Steve jokes that he probably needs help to deal with his obsession to collect antiques. “It’s probably a sickness. I’ve been to the doctor, and there is no pill for it.”

Over the years, Steve has made a decent living selling pieces of his antique collection to tourists and Mainers alike. “It makes money, but not a lot of money.”  Part of being laid back is looking at a business “not to get rich, but to make a living and be comfortable.”

He never gets tired of seeing how customers react when they spy an item that takes them back to their childhood or when they encounter the sheer volume of his wares. “People will often say, ‘I’ve never seen so much stuff! Where do we start?’” What he often reminds them is that “the stuff” they see here is not available for sale in regular present-day, mass-market stores.

Barbara Starr, a Boston area resident who has a summer home in nearby Freedom, New Hampshire, discovered that fact firsthand when she found a Barbie thermos just like the one she had in her school lunchbox. She makes it a point to browse in Steve’s store whenever she finds herself in Cornish. “There is always something new when you come in here,” Barbara observed.

Typically, Steve will see as many as 300 to 400 people come to his store each day during the height of the summer tourism season. They are so impressed with the sheer depth of his inventory.

“I’ve had thousands of people tell me I should charge admission” because they feel it is like a museum of Maine life. The collection in Steve’s store shows a time when the rhythm of the world beat at a slower pace, and people celebrated the simple things in life.

It is quite understandable that some people might feel that Steve’s store is like a museum. Every item once belonged to a Maine homeowner or business and was part of the ebb and flow of everyday life back in the 1920s, 1930s, 1940s, and so on.
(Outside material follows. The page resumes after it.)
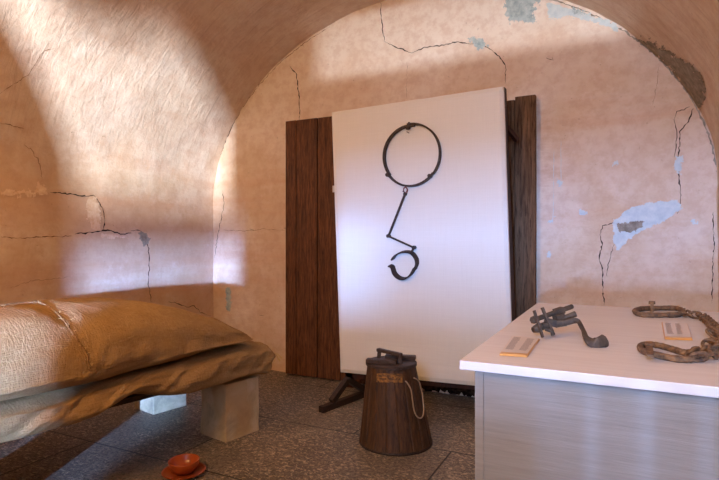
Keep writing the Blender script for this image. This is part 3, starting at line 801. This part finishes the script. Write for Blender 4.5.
def lv(b):
    rings = []
    for i, p in enumerate(lev):
        t = (lev[min(i+1, nl-1)]-lev[max(i-1, 0)]).normalized(); s = t.cross(FWD).normalized(); w = rr[i]; th = .0065
        k = [s*w-FWD*th*.6, s*w+FWD*th*.6, s*w*.4+FWD*th, -s*w*.4+FWD*th, -s*w+FWD*th*.6, -s*w-FWD*th*.6, -s*w*.4-FWD*th, s*w*.4-FWD*th]
        ring = []
        for v in k:
            q = p+v; q.z = max(q.z, tz+.0008); ring.append(b.verts.new(q))
        rings.append(ring)
    for A, B_ in zip(rings, rings[1:]):
        for k in range(8): b.faces.new((A[k], A[(k+1) % 8], B_[(k+1) % 8], B_[k]))
    b.faces.new(rings[0]); b.faces.new(rings[-1]); bmesh.ops.recalc_face_normals(b, faces=b.faces)
part('lever', lv)
part('lever_socket', lambda b: bar(b, P(556, 325, 1.635), P(566, 323.5, 1.63), .016, .013))

# ------------------------------------------------------------------ shackles and chain
sh = thing('shackles', 'rusty iron chain joining two oval shackles, curved round the caption plate on the table', 'shackles', tuple(on_z(690, 335, tz)))
def shackle(path, r, bolt, bh, z=0):
    pts = spline([on_z(x, y, tz+r+z) for x, y in path], 6, True)
    bm = bmesh.new(); tube(bm, pts, r, 10, True, rs=[r*random.uniform(.93, 1.08) for _ in pts]); s = obj('shackle', bm, M['rust'], sh, True)
    p = on_z(*bolt, tz+r*2); bm = bmesh.new()
    tube(bm, [p+Vector((0, 0, -r*1.6)), p+Vector((0, 0, bh*.55)), p+Vector((0, 0, bh*.56)), p+Vector((0, 0, bh))], .007, 10, rs=[.0065, .0065, .013, .012]); obj('bolt', bm, M['rust'], s)
    return s
s2_ = shackle([(640.5, 346), (648, 344.3), (660, 345.8), (672, 349), (684, 352.5), (695, 352.5), (697, 357), (688, 359.5), (675, 358.6), (661, 356), (649, 353), (642, 350)], .0088, (650, 346.5), .008)
s1_ = shackle([(635, 311), (640, 309), (652, 308.2), (665, 308), (677, 308.5), (683, 311), (678, 314.5), (664, 315), (650, 315), (639, 314)], .0105, (652, 307.5), .026)
# crossbar pinning near shackle
bm = bmesh.new(); bar(bm, on_z(648.5, 343.5, tz+.019), on_z(650.5, 356, tz+.019), .016, .007); obj('hasp', bm, M['rust'], s2_)
def link_at(p, d, tilt, L=.038, W=.026, r=.0046):
    d = d.normalized(); s = d.cross(UP).normalized(); u = s.cross(d)
    s, u = s*cos(tilt)+u*sin(tilt), u*cos(tilt)-s*sin(tilt)
    pts = []
    hl = L/2-W/2
    for k in range(20):
        a = 2*PI*k/20; x = (hl if cos(a) > 0 else -hl)+W/2*cos(a)*.9; pts.append(p+d*x+s*W/2*sin(a))
    mz = min(q.z for q in pts)-r
    if mz < tz+.0006: pts = [q+Vector((0, 0, tz+.0006-mz)) for q in pts]
    bm = bmesh.new(); tube(bm, pts, r, 8, True); obj('chain_link', bm, M['rust'], sh, True)
cpath = spline([on_z(*p, tz+.012) for p in ((682, 312.5), (690, 315.5), (697, 316), (704, 318.5), (711, 325), (717, 331), (723, 338), (724, 345), (717, 349.5), (709, 350), (701, 351.5), (693, 353))], 14)
dist = [0]
for a, b in zip(cpath, cpath[1:]): dist.append(dist[-1]+(b-a).length)
tot = dist[-1]; nlk = int(tot/.0265)
def atl(s):
    for i in range(len(dist)-1):
        if dist[i+1] >= s: t = (s-dist[i])/(dist[i+1]-dist[i]+1e-9); return cpath[i].lerp(cpath[i+1], t)
    return cpath[-1]
for i in range(nlk+1):
    s = tot*i/nlk; p = atl(s); d = atl(min(tot, s+.012))-atl(max(0, s-.012))
    link_at(p, d+RGT*random.uniform(-.004, .004)+FWD*random.uniform(-.004, .004), (math.radians(35) if i % 2 else math.radians(-52)))
# slack links heaped by the near shackle
for (x, y, ang_, tl) in ((706, 355, .5, .3), (713, 353, 1.4, -.9), (719, 350, 2.4, .8), (699, 357, .2, 1.0), (714, 341, 2.0, .3), (711, 333, 1.2, -.8), (710, 344, 2.6, .7)):
    link_at(on_z(x, y, tz+.016), Vector((cos(ang_), sin(ang_), .1)), tl)

# ------------------------------------------------------------------ light
def area(name, loc, tgt, sx, sy, power, col, spread=180):
    l = bpy.data.lights.new(name, 'AREA'); l.shape = 'RECTANGLE'; l.size = sx; l.size_y = sy; l.energy = power; l.color = col; l.spread = math.radians(spread)
    o = bpy.data.objects.new(name, l); C.objects.link(o); o.location = loc
    o.rotation_euler = (Vector(tgt)-Vector(loc)).to_track_quat('-Z', 'Y').to_euler(); return o
area('daylight_low', (0, -8, 1.05), (-1.2, 0, 1.0), .08, .26, 520, (.22, .43, 1.0))
area('daylight_door', (0, -8, 1.13), (-2.75, -2, .95), .06, .12, 40, (.26, .46, 1.0), 28)
area('daylight_high', (0, -8, 1.38), (-1.6, 0, 1.9), .07, .16, 1500, (.74, .86, 1.0))
area('ceiling_lamp', (-1.8, -4.7, 2.65), (-2.5, -.8, .7), .9, .9, 52, (1.0, .58, .22))
area('cool_fill', (.15, -5.8, 2.2), (.35, 0, 1.1), .7, .9, 23, (.45, .63, 1.0), 70)  # added broad cool fill inside the room, no window opening behind it
w = bpy.data.worlds.new('world'); bpy.context.scene.world = w; w.use_nodes = True
w.node_tree.nodes['Background'].inputs[0].default_value = (.6, .75, 1, 1); w.node_tree.nodes['Background'].inputs[1].default_value = .05
vs = bpy.context.scene.view_settings
vs.view_transform = 'Standard'; vs.look = 'None'; vs.gamma = 1; vs.use_curve_mapping = False; vs.exposure = .32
On one wall is a 1910 Western Electric phone, an original landline, selling for $385. Customers can turn the crank on the right side of the phone and put the receiver up to their left ear and speak into the phone, to an operator who has long since placed her final call.

Nearby is old Texaco fire engine toy that surely brought a smile to some little boy’s face one Christmas morning in 1948. There are plenty of radios that once broadcast everything from FDR’s famous fireside chats during the Great Depression to whimsical Fibber McGee and Molly.

Rows of old oil cans, boxes of laundry detergent, food items, clocks, pots and pans, baseball bats, walking sticks, posters, and memorabilia—all these objects and more enable customers to feel like they stepped through a time portal to another time, when the world was a less complicated place.

One of Steve’s favorite items is a large, rotating, octagonal wooden cabinet with 89 drawers. It was once used in a hardware store in North Windham, where the drawers contained hundreds of parts, nuts, bolts, screws, and fixtures. Its price was $5,950, and Steve admits that he would have a hard time letting it go.

“I’ve always had a problem getting attached to things,” Steve said. It used to be, “If I liked it at all, I wouldn’t sell it. I had to change that.”

He gets a lot of satisfaction knowing that his customers value the antiques in his store as much as he does. “It makes me feel good that the person buying it really enjoyed it, and I know it will be around for a while,” Steve said.

If Steve has his way, he will also be around for a long time. “You’re either into it or you’re not into it. I plan on doing this for a long time, yes.”

One of his customers interjected, “Until you’re 100, right, Steve?”